IRAN. DEATH PENALTY REQUEST BY NOBEL LAUREATE ATTORNEY SPARKS CRITICISM

Nobel Prize laureate Shirin Ebadi

14 June 2007 :

The news that a young man has been executed in Tehran for raping and killing a woman has been met with surprise and criticism by progressive Iranians not because of the sentence - Iran ranks second after China for the number of executions carried out - but because the attorney who reportedly demanded capital punishment on behalf of the victim's family is Nobel Peace laureate Shirin Ebadi, an anti-death penalty campaigner. Mohammed Safar was hanged a few days ago at Tehran's Evin prison.

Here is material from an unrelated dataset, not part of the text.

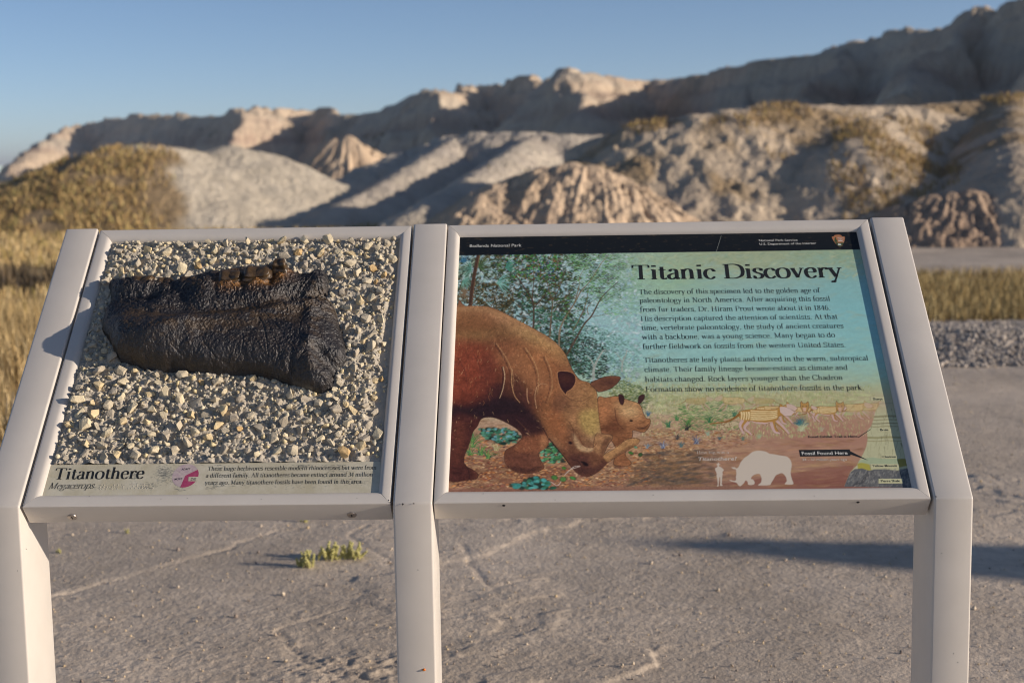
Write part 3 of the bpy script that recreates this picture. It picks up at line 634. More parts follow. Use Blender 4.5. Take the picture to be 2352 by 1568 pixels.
fc = c0*(.75+.7*(fbm(FU*30, FV*30, 3, 6)*.5+.5))[..., None]
mixb = np.clip(brown*(.10+.85*bn), 0, 1)[..., None]*.85; fc = fc+(c1-fc)*mixb
fc = fc+(c2-fc)*(tooth_m*(.55+.5*bn))[..., None]
pc = (np.exp(-(np.maximum(ck, 0)/.0009)**2)*.5*(fbm(FU*120, FV*120, 2, 3) > -.1))[..., None]; fc = fc+(lin((120, 112, 104))-fc)*pc
pale = sstep(.004, .0, DS)[..., None]*.85*(fbm(FU*40, FV*40, 3, 2) > .05)[..., None]*sstep(-.35, -.2, FU)[..., None]; fc = fc+(lin((190, 180, 160))-fc)*pale*.6
m_fossil = mat('dark polished fossil cast', (1, 1, 1), .35, .6, attr=True, bump=.9, bscale=240, bdet=8, bdist=.0030, var=(.62, .62, .66), vscale=120, rvar=.10)
V = P3(FU, FV, -.0095+Hf).reshape(-1, 3); F = grid_faces(*FU.shape); km = (DS.reshape(-1) > -.0012)[F].any(1); F = F[km]
used = np.unique(F); mp = np.zeros(len(V), int); mp[used] = np.arange(len(used))
fos = mesh_np('fossil_jaw', V[used], mp[F], m_fossil, sign, smooth=True, col=fc.reshape(-1, 3)[used]); fos['label'] = 'glossy black and brown jaw fossil cast with worn teeth'
# teeth standing on the jaw's upper edge
m_tooth = mat('brown tooth', lin((98, 76, 46)), .36, .6, var=tuple(lin((36, 33, 34))), vscale=26, vdet=6, bump=.5, bscale=300, bdist=.002)
def tooth(x, y, rx, rv, h, n0, lean=0, seed=0):
    u0, v0 = uv(*zF(x, y), n=n0+h*.6); V = []; N, M = 22, 12; r = np.random.default_rng(seed)
    for j in range(M+1):
        t = j/M; 
        for i in range(N):
            a = 6.2832*i/N; flare = 1.06-.16*t-.10*math.sin(t*3.0); top = 1 if t < .84 else math.sqrt(max(0, 1-((t-.84)/.20)**2))
            ca, sa = math.cos(a), math.sin(a); ca = math.copysign(abs(ca)**.6, ca); sa = math.copysign(abs(sa)**.6, sa)
            rr = flare*top; w_ = 1+.10*math.sin(a*3+seed)-.22*max(0, math.cos(a+1.57))**4*(t > .3)
            V.append(P3(u0+rx*ca*rr*w_, v0+rv*sa*rr*w_+lean*t, n0+h*t+(.006*abs(math.cos(a))*t*t)))
    V.append(P3(u0, v0+lean, n0+h*.94))
    F = [(j*N+i, j*N+(i+1) % N, (j+1)*N+(i+1) % N, (j+1)*N+i) for j in range(M) for i in range(N)]+[(M*N+i, M*N+(i+1) % N, len(V)-1) for i in range(N)]
    V = np.array([v+0 for v in V]); V += .0022*np.stack([fbm(V[:, 0]*90, V[:, 1]*90+V[:, 2]*60, 3, 60+seed+q) for q in range(3)], -1)
    return mesh_np('tooth', V, F, m_tooth, fos, smooth=True)
tooth(1245, 232, .026, .020, .006, .042, -.002, seed=1); tooth(1488, 206, .031, .021, .008, .044, -.002, seed=2); tooth(1698, 140, .017, .016, .016, .040, .002, seed=3); tooth(860, 285, .020, .014, .006, .028, seed=5); tooth(430, 275, .026, .014, .004, .028, seed=6); tooth(640, 290, .018, .013, .004, .022, seed=7)

# stones
m_stone = [mat('limestone chip', lin(c), .92, .15, var=tuple(lin(d)), vscale=70, vdet=6, bump=.7, bscale=420, bdet=5, bdist=.0025) for c, d in
           (((226,212,180),(200,186,156)), ((210,198,172),(182,170,148)), ((230,210,168),(204,182,142)), ((196,185,164),(168,157,140)), ((212,183,136),(184,152,104)))]
def bedn(u, v):
    i = int(np.clip((v-gv[0])/(gv[-1]-gv[0])*(len(gv)-1), 0, len(gv)-1)); j = int(np.clip((u-gu[0])/(gu[-1]-gu[0])*(len(gu)-1), 0, len(gu)-1)); return GH[i, j]
def fossil_d(u, v):
    return seg_dist(np.array([[u]]), np.array([[v]]), FO)[0, 0]
def dens(u, v):
    if v < CAPV+.012 or v > iv1-.004: return 0
    a = 1.0
    if u > iu1-.020 and v < .6: a *= .25
    if u > iu1-.03 and v < .5: a *= .5
    if u < iu0+.02: a *= .45
    if v < CAPV+.05 and -.45 < u < -.2: a *= .45
    return a
placed = []; cell = {}
def try_place(u, v, r, over):
    if not (iu0+r*.6 < u < iu1-r*.6 and CAPV+r*.6 < v < iv1-r*.5): return False
    i, j = int(u/.03), int(v/.03)
    for a in (-1, 0, 1):
        for b in (-1, 0, 1):
            for (x, y, q) in cell.get((i+a, j+b), ()):
                if (x-u)**2+(y-v)**2 < ((q+r)*over)**2: return False
    if fossil_d(u, v) > -r*.55: return False
    cell.setdefault((i, j), []).append((u, v, r)); placed.append((u, v, r)); return True
rr_ = random.Random(5)
for size0, size1, tries, over in ((.0125, .0190, 800, .84), (.0092, .0125, 1700, .84), (.0060, .0092, 4200, .78), (.0036, .006, 8000, .74), (.0020, .0036, 9000, .72)):
    for _ in range(tries):
        u = rr_.uniform(iu0, iu1); v = rr_.uniform(CAPV, iv1)
        if rr_.random() < dens(u, v): try_place(u, v, rr_.uniform(size0, size1), over)
placed.sort(key=lambda q: -q[2])
PLROT = Matrix(((1, 0, 0), (0, CT, -ST), (0, ST, CT)))
rock_me = []
for k, (V_, F_) in enumerate(rock_variants(16, 15, 3, .8)):
    bm = bmesh.new(); vs = [bm.verts.new(tuple(v)) for v in V_]
    for f in F_: bm.faces.new([vs[i] for i in f])
    bmesh.ops.bevel(bm, geom=list(bm.edges), offset=.014, segments=1, affect='EDGES'); 
    me = bpy.data.meshes.new('stone'); bm.to_mesh(me); bm.free(); rock_me.append(me)
vars_ = []
for me in rock_me:
    row = []
    for m in m_stone:
        q = me.copy(); q.materials.append(m); row.append(q)
    vars_.append(row)
for (u, v, r) in placed[:300]:
    me = vars_[rr_.randrange(16)][rr_.choices(range(5), (4, 4, 2, 4, .8))[0]]
    o = bpy.data.objects.new('stone', me); n = bedn(u, v)+r*rr_.uniform(.05, .45)
    put('stone', o, bed, P3(u, v, n)); s = 2.05*r
    o.scale = (s*rr_.uniform(.9, 1.25), s*rr_.uniform(.75, 1.05), s*rr_.uniform(.6, .85))
    o.rotation_euler = (PLROT @ Euler((rr_.gauss(0, .45), rr_.gauss(0, .45), rr_.uniform(0, 6.28))).to_matrix()).to_euler()
rest = placed[300:]; P = np.array([P3(u, v, bedn(u, v)+r*.28) for u, v, r in rest]); sz = np.array([r*2.1 for _, _, r in rest])
V, F, C = scatter_rocks(P, sz, pick([(228,216,186),(214,204,180),(200,190,170),(228,210,166),(190,182,162)], len(P), .08), rocks=rock_variants(12, 12, 9))
m_chips = mat('fine limestone chips', (1, 1, 1), .93, .12, attr=True, var=(.82, .82, .82), vscale=120, bump=.6, bscale=500, bdist=.002)
tag(mesh_np('small_stones', V, F, m_chips, bed, col=C), 'small chips between the larger stones', kind='stuff')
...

Iranian blogs, mostly those of women's rights activists, have harshly condemned Ebadi.
"Someone like her who is a campaigner for peace and justice cannot support the request for the death penalty asked by the family's victim," wrote on her blog women's rights activist Assieh Amini.
Ebadi's office in Tehran contacted by Adnkronos International (AKI) refused to comment the reports.

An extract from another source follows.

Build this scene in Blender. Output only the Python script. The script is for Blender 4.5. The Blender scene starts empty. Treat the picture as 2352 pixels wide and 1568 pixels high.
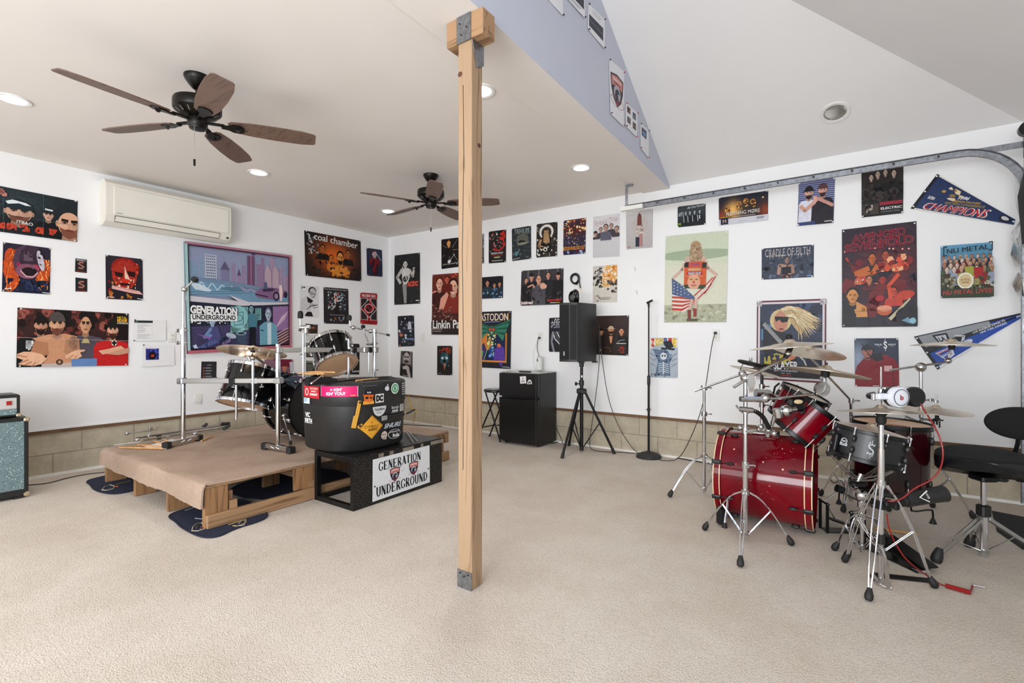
import bpy, math, random
from mathutils import Vector, Matrix
random.seed(7)
S = bpy.context.scene
COL = S.collection
PI = math.pi
# ------------------------------------------------------------------ camera, world, light, exposure
HC = 1.25; FOC = 1128.0; W_, H_ = 2352.0, 1568.0
VX, VY = -math.sin(math.radians(34.87)), math.cos(math.radians(34.87))
VW = Vector((VX, VY, 0)); RT = Vector((VY, -VX, 0)); UP = Vector((0, 0, 1))
cd = bpy.data.cameras.new('camera'); cam = bpy.data.objects.new('camera', cd); COL.objects.link(cam)
cd.sensor_width = 36; cd.lens = 36*FOC/W_; cd.clip_start = 0.05; cd.clip_end = 100
cam.location = (0, 0, HC); cam.rotation_euler = (PI/2, 0, math.radians(34.87))
S.camera = cam
S.view_settings.view_transform = 'Standard'; S.view_settings.look = 'None'
S.view_settings.gamma = 1; S.view_settings.exposure = 0.12; S.view_settings.use_curve_mapping = False
S.cycles.max_bounces = 10; S.cycles.diffuse_bounces = 6; S.cycles.glossy_bounces = 4
S.cycles.use_denoising = True
S.cycles.sample_clamp_indirect = 6.0
wd = bpy.data.worlds.new('sky'); S.world = wd; wd.use_nodes = True
wd.node_tree.nodes['Background'].inputs[0].default_value = (0.78, 0.88, 1.0, 1)
wd.node_tree.nodes['Background'].inputs[1].default_value = 1.5
def area(name, loc, tgt, sx, sy, power, colr):
    l = bpy.data.lights.new(name, 'AREA'); l.shape = 'RECTANGLE'; l.size = sx; l.size_y = sy
    l.energy = power; l.color = colr
    o = bpy.data.objects.new(name, l); COL.objects.link(o); o.location = loc
    o.rotation_euler = (Vector(tgt)-Vector(loc)).to_track_quat('-Z', 'Y').to_euler()
    return o
# fill lights added at unseen openings behind the camera; the bluish side daylight is inferred
area('fill_front', (-3.3, -2.95, 1.45), (-3.3, 5, 1.3), 4.2, 1.7, 90, (1.0, 0.985, 0.965))
area('fill_front_right', (-0.3, -2.95, 1.35), (-0.3, 5, 2.0), 2.3, 1.9, 186, (0.93, 0.965, 1.0))
area('daylight_side', (1.04, -1.5, 1.3), (-6, -0.5, 1.4), 2.2, 1.8, 30, (0.5, 0.7, 1.0))

# ------------------------------------------------------------------ measuring helpers (true 3D positions)
def ray(u, v): return VW + RT*((u-W_/2)/FOC) + UP*((H_/2-v)/FOC)
def atd(u, v, d): return Vector((0, 0, HC)) + ray(u, v)*d
def onz(u, v, z=0.0):
    r = ray(u, v); return atd(u, v, (z-HC)/r.z)
def onx(u, v, x): return atd(u, v, x/ray(u, v).x)
def ony(u, v, y): return atd(u, v, y/ray(u, v).y)
def onpl(u, v, p, n):
    r = ray(u, v); return atd(u, v, (Vector(p)-Vector((0, 0, HC))).dot(n)/r.dot(n))
def dep(p): return p[0]*VX + p[1]*VY
def zat(v, p): return HC + (H_/2-v)/FOC*dep(p)
def segu(a, b, u):            # point of the level bar a-b that stands in column u
    a = Vector(a); b = Vector(b); k = (u-W_/2)/FOC
    fa = a.dot(RT)-k*a.dot(VW); fb = b.dot(RT)-k*b.dot(VW)
    return a+(b-a)*(fa/(fa-fb))

# ------------------------------------------------------------------ materials
def lin(h):
    if not isinstance(h, str): return h
    c = [int(h[i:i+2], 16)/255 for i in (0, 2, 4)]
    return tuple(x/12.92 if x <= .04045 else ((x+.055)/1.055)**2.4 for x in c)
MATS = {}
def mat(name, c, rough=.5, metal=0.0, var=0.0, vscale=20, bump=0.0, bscale=200, c2=None, coat=0.0, spec=.5, stretch=None, emit=0):
    if name in MATS: return MATS[name]
    m = bpy.data.materials.new(name); m.use_nodes = True; nt = m.node_tree; b = nt.nodes['Principled BSDF']
    c = lin(c); b.inputs['Base Color'].default_value = (*c, 1); b.inputs['Roughness'].default_value = rough
    b.inputs['Metallic'].default_value = metal; b.inputs['Coat Weight'].default_value = coat
    b.inputs['Coat Roughness'].default_value = .05; b.inputs['Specular IOR Level'].default_value = spec
    if emit:
        b.inputs['Emission Color'].default_value = (1, 1, 1, 1); b.inputs['Emission Strength'].default_value = emit
    tc = nt.nodes.new('ShaderNodeTexCoord'); mp = nt.nodes.new('ShaderNodeMapping')
    nt.links.new(tc.outputs['Object'], mp.inputs[0])
    if stretch: mp.inputs['Scale'].default_value = stretch
    if var or c2:
        n = nt.nodes.new('ShaderNodeTexNoise'); n.inputs['Scale'].default_value = vscale; n.inputs['Detail'].default_value = 6
        nt.links.new(mp.outputs[0], n.inputs['Vector'])
        r = nt.nodes.new('ShaderNodeValToRGB'); nt.links.new(n.outputs['Fac'], r.inputs[0])
        c2l = lin(c2) if c2 else tuple(x*(1-var) for x in c)
        r.color_ramp.elements[0].position = .35; r.color_ramp.elements[1].position = .65
        r.color_ramp.elements[0].color = (*c2l, 1); r.color_ramp.elements[1].color = (*c, 1)
        nt.links.new(r.outputs[0], b.inputs['Base Color'])
    if bump:
        n = nt.nodes.new('ShaderNodeTexNoise'); n.inputs['Scale'].default_value = bscale; n.inputs['Detail'].default_value = 3
        nt.links.new(mp.outputs[0], n.inputs['Vector'])
        bp = nt.nodes.new('ShaderNodeBump'); bp.inputs['Strength'].default_value = bump; bp.inputs['Distance'].default_value = .003
        nt.links.new(n.outputs['Fac'], bp.inputs['Height']); nt.links.new(bp.outputs[0], b.inputs['Normal'])
    MATS[name] = m; return m
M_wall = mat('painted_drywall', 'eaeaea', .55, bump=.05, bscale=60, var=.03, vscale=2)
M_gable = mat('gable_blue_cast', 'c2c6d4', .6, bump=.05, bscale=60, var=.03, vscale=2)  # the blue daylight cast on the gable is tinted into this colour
M_ceil = mat('ceiling_paint', 'e6e0da', .7, bump=.04, bscale=50, var=.03, vscale=1.5)
M_vault = mat('vault_ceiling_paint', 'e4e2e1', .7, bump=.04, bscale=50, var=.03, vscale=1.5)
M_sill = mat('sill_wood', '7a5a3c', .6, c2='5c4028', vscale=6, stretch=(1, 1, 14), bump=.2)
M_caulk = mat('white_caulk', 'e8e6e0', .5, var=.08, vscale=9)
M_chrome = mat('chrome', (.72, .73, .76), .09, 1.0, var=.06, vscale=12)
M_chrome2 = mat('worn_chrome', (.60, .60, .60), .2, 1.0, var=.2, vscale=30)
M_alu = mat('brushed_aluminium', (.62, .61, .59), .28, 1.0, var=.12, vscale=30, stretch=(1, 1, 20))
M_galv = mat('galvanised_steel', (.31, .325, .35), .35, .9, var=.35, vscale=40)
M_rubber = mat('black_rubber', '1b1b1c', .6, var=.3, vscale=40, bump=.2)
M_blackm = mat('black_metal', '141416', .35, .3, var=.3, vscale=25)
M_blackp = mat('black_plastic', '1a1a1b', .45, var=.2, vscale=15, bump=.1, bscale=300)
M_case = mat('case_plastic', '222223', .42, var=.3, vscale=7, bump=.15, bscale=250)
M_gloss = mat('black_lacquer', '08080a', .12, var=.4, vscale=5, coat=.25, spec=.3)
M_red = mat('red_lacquer', '780314', .09, c2='5a0210', vscale=3, coat=0, spec=.35)
M_dkred = mat('dark_red_lacquer', '3d0610', .1, c2='0c0406', vscale=3, coat=.3, spec=.3)
M_cream = mat('cream_inlay', 'e0c69a', .3, var=.1)
M_head = mat('drum_head', 'd9cdbf', .35, var=.12, vscale=8)
M_tanhead = mat('tan_drum_head', 'd8b08c', .4, var=.15, vscale=6)
M_brass = mat('cymbal_bronze', (.74, .64, .50), .3, .75, c2=(.55, .46, .35), vscale=9, bump=.15, bscale=40)
M_brass2 = mat('bright_cymbal_bronze', (.85, .62, .38), .25, .8, c2=(.58, .38, .2), vscale=4, bump=.2, bscale=25)
M_fan = mat('fan_bronze', '17140f', .35, .6, var=.3)
M_white = mat('white_plastic', 'e2e1dc', .4, var=.04)
M_acw = mat('cream_white_plastic', 'e3dfd4', .35, var=.04, vscale=3)
M_dark = mat('dark_slot', '1a1918', .6, var=.2)
M_black = mat('matte_black', '0f0f10', .7, var=.3, bump=.1)
M_paper = mat('white_paper', 'e2e1df', .6, var=.03)
M_tan = mat('drumstick_wood', 'd9ab70', .5, c2='c08a50', vscale=12, stretch=(1, 1, 1), bump=.1)
M_redc = mat('red_cable', '8e1512', .4, var=.1)
M_yel = mat('yellow_cable', 'e0b020', .4, var=.1)
M_foil = mat('silver_foil', (.75, .75, .74), .33, .85, var=.3, vscale=30, bump=.8, bscale=30)
M_velour = mat('black_velour', '0c0c0f', .95, var=.5, vscale=120, bump=.4, bscale=400)
M_vinyl = mat('black_vinyl', '15161a', .3, var=.3, bump=.2, bscale=300)
M_navy = mat('navy_carpet_mat', '1b2440', .95, c2='141a30', vscale=200, bump=.6, bscale=600)

def wood(name, a, b, axis, rough=.6, sc=1.0):
    m = mat(name, a, rough)
    nt = m.node_tree; bs = nt.nodes['Principled BSDF']; mp = [n for n in nt.nodes if n.type == 'MAPPING'][0]
    s = [9*sc, 9*sc, 9*sc]; s[axis] = .55*sc; mp.inputs['Scale'].default_value = s
    n = nt.nodes.new('ShaderNodeTexNoise'); n.inputs['Scale'].default_value = 2.2; n.inputs['Detail'].default_value = 5; n.inputs['Distortion'].default_value = 1.2
    nt.links.new(mp.outputs[0], n.inputs['Vector'])
    w = nt.nodes.new('ShaderNodeMath'); w.operation = 'MULTIPLY'; w.inputs[1].default_value = 16
    nt.links.new(n.outputs['Fac'], w.inputs[0])
    sn = nt.nodes.new('ShaderNodeMath'); sn.operation = 'SINE'; nt.links.new(w.outputs[0], sn.inputs[0])
    r = nt.nodes.new('ShaderNodeValToRGB'); r.color_ramp.elements[0].position = 0.0
    r.color_ramp.elements[0].color = (*lin(b), 1); r.color_ramp.elements[1].color = (*lin(a), 1); r.color_ramp.elements[1].position = .75
    mr = nt.nodes.new('ShaderNodeMapRange'); mr.inputs[1].default_value = -1; nt.links.new(sn.outputs[0], mr.inputs[0])
    nt.links.new(mr.outputs[0], r.inputs[0]); nt.links.new(r.outputs[0], bs.inputs['Base Color'])
    bp = nt.nodes.new('ShaderNodeBump'); bp.inputs['Strength'].default_value = .15; bp.inputs['Distance'].default_value = .003
    nt.links.new(mr.outputs[0], bp.inputs['Height']); nt.links.new(bp.outputs[0], bs.inputs['Normal'])
    return m
M_post = wood('pine_post', 'a08467', '7f6347', 2)
M_palx = wood('pallet_wood_x', 'a07d5b', '765539', 0)
M_paly = wood('pallet_wood_y', 'a07d5b', '765539', 1)
M_palz = wood('pallet_wood_z', '97704a', '6d4c30', 2)
M_blade = wood('fan_blade_walnut', '6a5347', '55423a', 0, .45, 1.6)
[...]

A graduate of Tehran University, Shirin Ebadi, 60, was the first female judge in her country, serving as president of the Tehran city court, from 1975.
However, after the 1979 Islamic revolution she was forced to resign when it was decided that women were not suitable for such posts.
Ebadi then established a law practice, taking on politically sensitive cases many Iranian lawyers were afraid to touch.
She was awarded the Nobel Peace Prize in 2003 for her efforts to stop among other things political imprisonment, gender discrimination and the death penalty in Iran.